Stonestreet Estate Vineyards in the Alexander Valley AVA(Courtesy of @stonestreetwinery)
Alexander Valley
East of Dry Creek, Alexander Valley is the northernmost of Sonoma's AVAs and includes a long stretch of the Russian River, a source of cooling fog. The area is warmer towards Cloverdale and cooler in the south. The first 100-point malbec in the U.S. came from here, crafted by winemaker Jesse Katz under his Devil Proof label.
“I swear the chamomile, the bay, and [the] chaparral come across in the wines,” says Stonestreet Estate Vineyards winemaker Kristina Shideler. “There’s so much savory.” What's the hallmark of an Alexander Valley cabernet? Olive tapenade, she says, but advises "not to be obsessed about the aromatics" or to worry “what am I supposed to be tasting?" Instead, focus on your own first impressions. Like dipping a toe into the pool, do you want to dive in or take a step back?
Where to try it: At Aperture Cellars' architecturally stunning tasting room in Healdsburg (12291 Old Redwood Hwy), you can do a “site series” tasting of cool-climate, single-vineyard Alexander Valley cabernets or red blends. At Stonestreet (7111 Hwy 128, Healdsburg), where the vineyards are spread over more than 5,000 acres, an excursion for you and a pal in the winery’s Land Rover makes sense. The diversity of the Stonestreet terroir provides an opportunity for compare-and-contrast tastings. You can sample a 2022 chardonnay from their Broken Road vineyard, for example, alongside the same vintage, same grape from their Upper Barn vineyard. Through May 25, the winery is offering Share & Pair Sundays, complimentary tastings for two.
Rutherford
The Napa Valley is long and narrow, with Rutherford at the widest point. The watchword here is “Rutherford dust, a term coined to describe the area’s unique soil composition and microclimate,” says winemaker Brooke Price of Bella Union, part of the Far Niente winery portfolio.
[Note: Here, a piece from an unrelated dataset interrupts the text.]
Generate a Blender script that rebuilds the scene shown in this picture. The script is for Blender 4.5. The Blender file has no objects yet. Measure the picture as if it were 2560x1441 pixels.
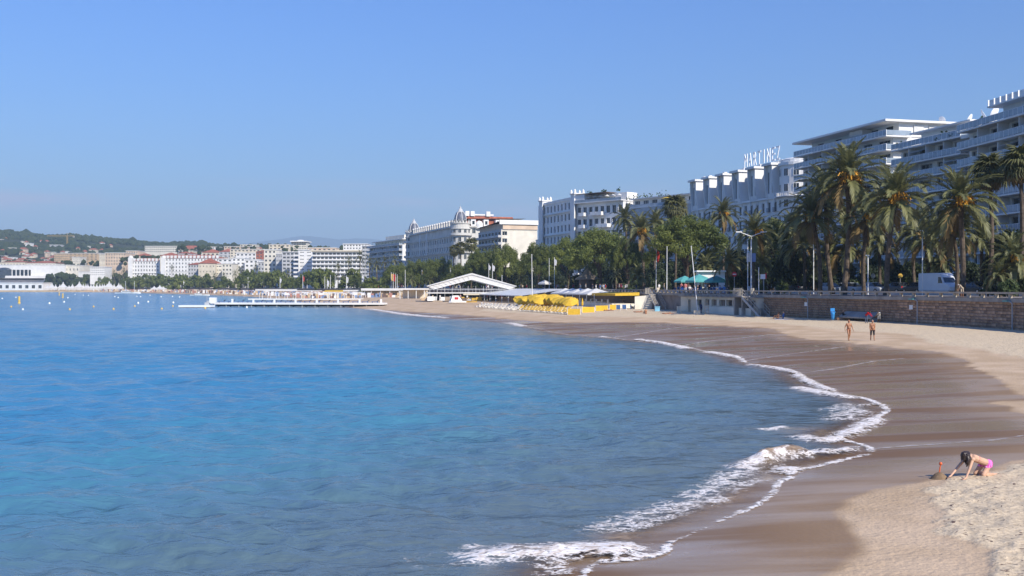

Where to try it: At their clubby, two-story building with Belle Epoque accents (1695 St Helena Hwy, St. Helena), Price recommends the Bella Union Rutherford Cabernet Sauvignon, which she crafted in partnership with consulting winemaker Thomas Rivers Brown to express “Rutherford’s terroir with intense flavors, rich fruit-forward aromas, and perfect balance.”
Just as a spa day can be day-dreamy, there’s something day-dreamy about the experience at Sullivan Rutherford Estate (1090 Galleron Rd., St Helena). You’re met at the small parking lot with a glass of sparkling wine, then led on a stroll around a pond before heading to the house where, in a high-ceilinged room overlooking gardens and fruit trees and vineyards, you may rethink everything you thought you knew about merlot. You can even book an hour-long yoga session followed by an hour-long wine tasting. Welcome to Northern California.